„Dziękuję samorządom za wyrozumiałość i pomoc w przyjęciu dzieci, uciekających przed okropnościami wojny, gdy przybywające z Ukrainy dzieci są zakwaterowane w jednym miejscu, mają zapewnione wyżywienie, różnorodną opiekę oraz niezbędną pomoc medyczną i psychologiczną” – powiedziała cytowana w komunikacie Monika Navickienė, minister ochrony społecznej i pracy.
Resort pracy informuje, że w ostatnich dniach specjaliści ds. ochrony praw dziecka otrzymują wiele telefonów i maili – ludzie interesują się, pytają w sprawie możliwości zostania tymczasowymi opiekunami dzieci z Ukrainy. Niektórzy wyrazili nawet gotowość adoptowania tych dzieci.

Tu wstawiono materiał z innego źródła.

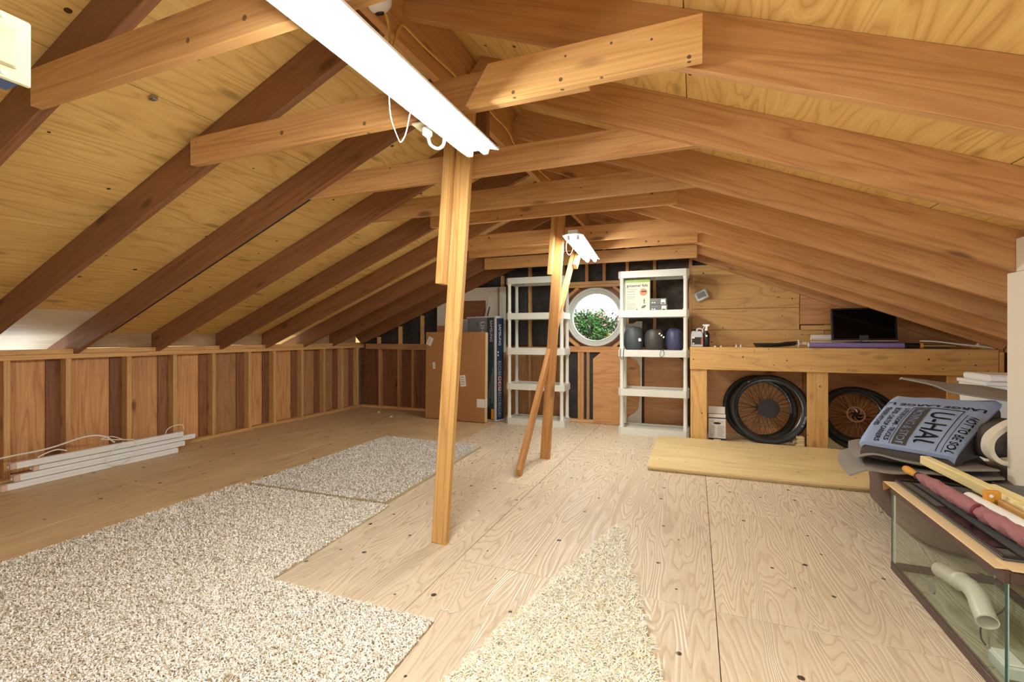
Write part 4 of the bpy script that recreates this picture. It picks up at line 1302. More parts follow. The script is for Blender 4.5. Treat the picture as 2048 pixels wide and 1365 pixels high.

„Jestem wdzięczna wszystkim mieszkańcom Litwy za jedność i solidarność. Pragnę jednak zwrócić uwagę na to, że na pewno nie będzie możliwości adopcji dzieci z Ukrainy. Te dzieci przebywają w naszym kraju tymczasowo, dlatego bardzo ważne jest zapewnienie im tymczasowej opieki i bezpiecznego środowiska. Planuje się, że po wojnie wrócą do swojego kraju” – zaznacza minister.
Według danych ministerstwa pracy, w danej chwili 222 osoby oficjalnie zarejestrowały się i są gotowe zostać tymczasowymi opiekunami ukraińskich dzieci.
W komunikacie podkreśla się, że nie wszystkie dzieci naprawdę potrzebują opiekunów. Niektóre dzieci przyjeżdżają z członkami rodziny lub innymi osobami, z którymi sa związane emocjonalnie. Te dzieci będą nadal przebywać z bliskimi im osobami. Obecnie na Litwie jest 30 takich dzieci.
Na Litwę przybywają też ukraińskie dzieci z placówek opiekuńczych – są przyzwyczajone do swojej społeczności i trzymają się razem. Aby więc otoczenie było jak najbliżej tego, do którego są przyzwyczajone, dzieci te nie będą rozdzielone i pozostaną na razie razem. Już przyjechały 2 grupy takich dzieci, w sumie 64 osoby.
Przyjadą też dzieci, które mają rodziny na Ukrainie, ale z różnych powodów przyjechały na Litwę bez rodziny i nie mają ani jednej bliskiej osoby, która by się nimi zaopiekowała. To właśnie takim dzieciom będą potrzebni tymczasowi opiekunowie, czyli do czasu, aż będą mogły bezpiecznie wrócić do domu – na Ukrainę. Jak podano, na razie potrzebny jest opiekun tylko dla jednego dziecka, obecnie jest ono bezpiecznie zakwaterowane, a opiekun zostanie dla niego wyznaczony w najbliższym czasie.
„Bardzo ważne jest, aby przyjezdni ludzie, zwłaszcza dzieci, rejestrowali się. Wszystkie dzieci według prawa muszą mieć przedstawiciela, aby móc korzystać ze wszystkich potrzebnych im usług socjalnych. Dlatego apeluję do osób, które znają obywateli Ukrainy, którzy już przyjechali, ale jeszcze się nie zarejestrowali, zachęcić ich to zrobić, bo tylko w ten sposób będziemy mogli zapewnić tym osobom jakościowe usługi i na czas” – przypomina Navickienė.
Osoby, które przyjeżdżają samodzielnie i nie mają gdzie się zatrzymać, powinny najpierw udać się do punktu recepcyjnego w Olicie, gdzie również rejestrowane są dzieci, a informacja jest natychmiast przekazywana specjalistom ds. ochrony praw dziecka. W przypadku, gdy przybywający mają już miejsce zakwaterowania, nie muszą jechać do Olity, a mogą zarejestrować się w dziale Departamentu Migracji w dowolnym mieście.